Republicans Start Work To Get Trump His $1.5 Trillion Military Budget for 2027

The heads of the House and Senate armed service committees want to pass a reconciliation bill with $450 billion in military spending to go toward the budget

A few weeks after President Trump declared on Truth Social that he wants a $1.5 trillion military budget, Republican leaders in Congress are working on making his dream of increasing military spending by about 50% a reality.

The 2026 military budget marked the first to exceed $1 trillion, which was achieved by Congress passing a 2026 National Defense Authorization Act (NDAA) worth over $900 billion and combining it with $150 billion in supplemental military spending that was included in the so-called Big Beautiful Bill, a reconciliation bill that became law last year.

Now, the chairs of the House and Senate Armed Services Committees are eyeing another reconciliation bill to secure Trump’s $1.5 trillion budget. Mike Rogers (R-AL), chair of the House committee, said he and his Senate counterpart, Roger Wicker (R-MS), want to pass a reconciliation that will include $450 billion in military spending.

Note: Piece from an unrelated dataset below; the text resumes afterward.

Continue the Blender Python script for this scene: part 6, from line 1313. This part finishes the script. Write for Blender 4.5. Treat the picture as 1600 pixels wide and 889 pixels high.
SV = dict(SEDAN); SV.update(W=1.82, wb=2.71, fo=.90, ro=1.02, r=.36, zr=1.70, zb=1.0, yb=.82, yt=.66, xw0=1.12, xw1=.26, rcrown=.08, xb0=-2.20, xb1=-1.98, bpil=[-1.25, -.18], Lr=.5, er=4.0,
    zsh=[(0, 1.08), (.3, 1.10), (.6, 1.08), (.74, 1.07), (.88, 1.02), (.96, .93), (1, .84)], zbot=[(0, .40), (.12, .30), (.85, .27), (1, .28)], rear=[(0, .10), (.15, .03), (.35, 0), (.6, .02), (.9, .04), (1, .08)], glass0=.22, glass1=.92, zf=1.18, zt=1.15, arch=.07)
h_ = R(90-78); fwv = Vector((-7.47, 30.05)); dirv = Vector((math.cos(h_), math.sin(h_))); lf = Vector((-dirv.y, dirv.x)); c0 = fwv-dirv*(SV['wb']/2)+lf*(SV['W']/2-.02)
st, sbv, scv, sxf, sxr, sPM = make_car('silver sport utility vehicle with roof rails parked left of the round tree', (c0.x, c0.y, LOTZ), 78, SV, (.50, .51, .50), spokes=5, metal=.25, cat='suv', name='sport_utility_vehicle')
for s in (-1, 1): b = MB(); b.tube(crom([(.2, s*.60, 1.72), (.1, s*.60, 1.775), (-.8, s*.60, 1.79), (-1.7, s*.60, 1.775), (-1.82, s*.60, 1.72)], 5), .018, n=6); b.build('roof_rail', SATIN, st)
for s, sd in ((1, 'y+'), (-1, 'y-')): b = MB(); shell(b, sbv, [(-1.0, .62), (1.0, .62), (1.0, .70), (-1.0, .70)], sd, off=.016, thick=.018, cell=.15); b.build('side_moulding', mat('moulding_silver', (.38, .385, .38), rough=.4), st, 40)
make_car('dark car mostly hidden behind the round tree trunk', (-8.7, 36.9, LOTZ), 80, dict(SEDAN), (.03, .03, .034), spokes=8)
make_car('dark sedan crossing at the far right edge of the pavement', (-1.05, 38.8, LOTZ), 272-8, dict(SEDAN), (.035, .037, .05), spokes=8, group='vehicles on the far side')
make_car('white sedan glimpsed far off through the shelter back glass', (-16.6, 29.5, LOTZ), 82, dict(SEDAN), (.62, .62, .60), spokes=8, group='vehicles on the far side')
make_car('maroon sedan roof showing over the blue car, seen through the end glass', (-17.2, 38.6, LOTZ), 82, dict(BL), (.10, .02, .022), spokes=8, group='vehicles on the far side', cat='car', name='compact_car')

“We’ve informed our leadership of that,” Rogers told Breaking Defense last week. “We’re not talking about something frivolous here. We’re talking about national defense.”

He explained that he expects the White House to request about $1.03 trillion for the NDAA and that $20 billion from the reconciliation bill passed last year would be rolled into the 2027 budget, leaving a $450 billion to reach Trump’s goal of $1.5 trillion.

Other Republican leaders oppose using reconciliation bills to pad the military budget, as they want the entire amount included in the NDAA, including Se. Mitch McConnell (R-KY), chair of the Defense Appropriations Subcommittee, wants Trump’s massive request to be treated as the base budget.

“Much of the Defense Subcommittee’s most arduous work in recent months has been helping the armed services address real, urgent operational shortfalls that were created when much of Washington decided to pretend that one-time infusions of cash could take the place of consistent annual appropriations,” McConnell said in a recent floor speech, according to Roll Call.

Either way, Republicans in Congress seem eager to go along with a mammoth increase in military spending and are just currently at odds over how exactly they will come up with the money.